Greece one of countries where US Navy Raytheon missile to be built

RIM 162 ESSM 002

Raytheon aerospace and defence industry leaders has just received a $269 million contract modification from US Naval Sea Systems Command to support FY2021-FY2023 Evolved Seasparrow Missile (ESSM) Block 2 full-rate production requirements, announced the US Department of Defence on 14 December, according to Sherpard Media.

Work will be completed by March 2025 at sites in Australia, Canada, Denmark, Germany, Greece, the Netherlands, Norway, Turkey and the US.

The RIM-162 ESSM entered service in 2004 and is fitted with a 39kg blast fragmentation warhead, a mid-course update data link, a Mk 143 Mod 0 solid fuel rocket motor, and a semi-active radar homing system or a dual semi-active/active radar homing system.


RESOURCE | ABOUT THE ESSM

The RIM-162 Evolved SeaSparrow Missile (ESSM) is a development of the RIM-7 Sea Sparrow missile used to protect ships from attacking missiles and aircraft. ESSM is designed to counter supersonic maneuvering anti-ship missiles. ESSM also has the ability to be "quad-packed" in the Mark 41 Vertical Launch System, allowing up to four ESSMs to be carried in a single cell.

DESIGN
The original Sea Sparrow was an expedient design intended to provide short-range defensive fire in a system that could be deployed as rapidly as possible. The AIM-7 Sparrow was the simplest solution as its radar guidance allowed it to be fired head-on at targets and this guidance was easily provided by mounting an aircraft radar on a trainable platform. In the years after its introduction, it was upgraded to follow improvements being made in the air-to-air Sparrow models used by the US Navy and US Air Force. The ultimate version in this line of weapons was the R model, which introduced a new dual-seeker homing system and many other upgrades. After that point, the AIM-120 AMRAAM offered higher performance from a missile that was smaller and lighter, and development of the Sparrow ended in the 1990s.

This left only the Sea Sparrow using the basic platform, and it no longer had to fit on aircraft. So instead of simply using the P and R models as they were, it was decided to dramatically upgrade the weapon as the Evolved Sea Sparrow. The ESSM emerged as a completely new weapon, common only in name with the original, although using all of the same support equipment allowing it to be fit to ships already mounting the older models. Compared to the Sea Sparrow, ESSM has a larger, more powerful rocket motor for increased range and agility, as well as upgraded aerodynamics using strakes and skid-to-turn. In addition, ESSM takes advantage of the latest missile guidance technology, with different versions for Aegis/AN/SPY-1, Sewaco/Active Phased Array Radar (APAR), and traditional target illumination all-the-way.

In the 2000s the NATO Seasparrow Project Office began planning an upgraded Block 2 version of the ESSM. In 2014 Canada pledged 200M CAD to underwrite their share of the Block 2's development cost.

ESSM Block 2 leverages the existing Block 1 rocket motor and features a dual-mode X band seeker, increased maneuverability, and other enhancements.

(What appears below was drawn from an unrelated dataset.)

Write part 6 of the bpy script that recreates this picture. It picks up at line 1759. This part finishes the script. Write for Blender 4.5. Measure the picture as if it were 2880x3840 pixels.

Block 2 features enhanced communications systems that allow for mid-course guidance correction, which makes the missiles easy to network into the Navy's emerging Cooperative Engagement Capability.[9] Unlike Block 1, Block 2's active radar homing seeker will support terminal engagement without the launch ship's target illumination radars. The upgraded blast-fragmentation warhead was designed, developed and is being produced by Roketsan. The improved ESSM Block II will be fielded by the US Navy from 2020.